Rather than relying upon a fixed IP, a alternative is to use a dynamic domain name service. For a domain name I use ddnsfree, which enables you to associate a fixed domain name such as xxx.ddnsfree.com to a variable IP i.e. my desktop/laptop. For that to work the desktop/laptop reports its IP to the ddnsfree server periodically (you can define the time between each refresh). Under those circumstances it doesn't matter what your IP is, providing whichever ports you use (http or ssh server for instance), anyone using your fixed domain name will see your box - assuming wherever you've connected hasn't blocked inbound traffic towards those/that port. To better ensure against being blocked when out and about I use 443 (usually associated as being https traffic) for my ssh port. Conveniently you can run both a https server and ssh server on the same port 443 as one is inbound originated the other outbound originated, so they don't clash. Even then though some may filter the actual ssh protocol, so not guaranteed.
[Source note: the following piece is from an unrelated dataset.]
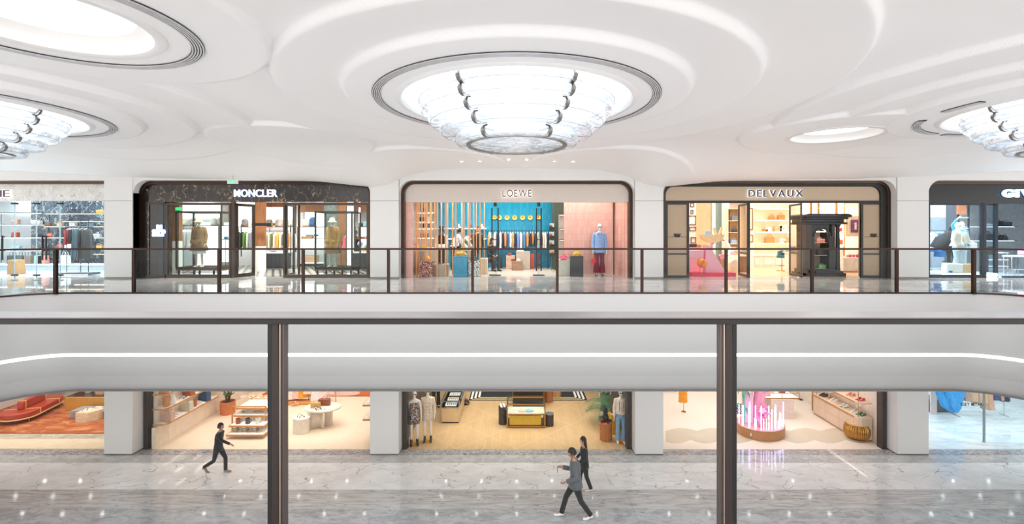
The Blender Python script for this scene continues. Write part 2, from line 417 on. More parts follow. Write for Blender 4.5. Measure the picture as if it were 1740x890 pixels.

What I've done is set my home server to look for me when/wherever I 'appear' and sets up a reverse sshfs, which is handy for security as the home server can be set to have no inbound originated ssh (more secure), but at the same time still acting as a file server.

I route all browser traffic via ssh (data and dns), so if out and about if after connecting via wifi the ssh keys/host throws out a warning, then that is suggestive of a possible man in middle attack i.e. just disconnect and move on. I use a US based ssh server (hashbang.sh) for that (I'm in the UK). So my ISP (and UK state) can't see what sites I visit, they just see a encrypted data flow (ssh). Sites visited also don't see my IP, but the US ssh servers IP instead.

ddnsfree for dynamic domain name an hashbang.sh for ssh have been excellent from my perspective. Both are free however I do however donate.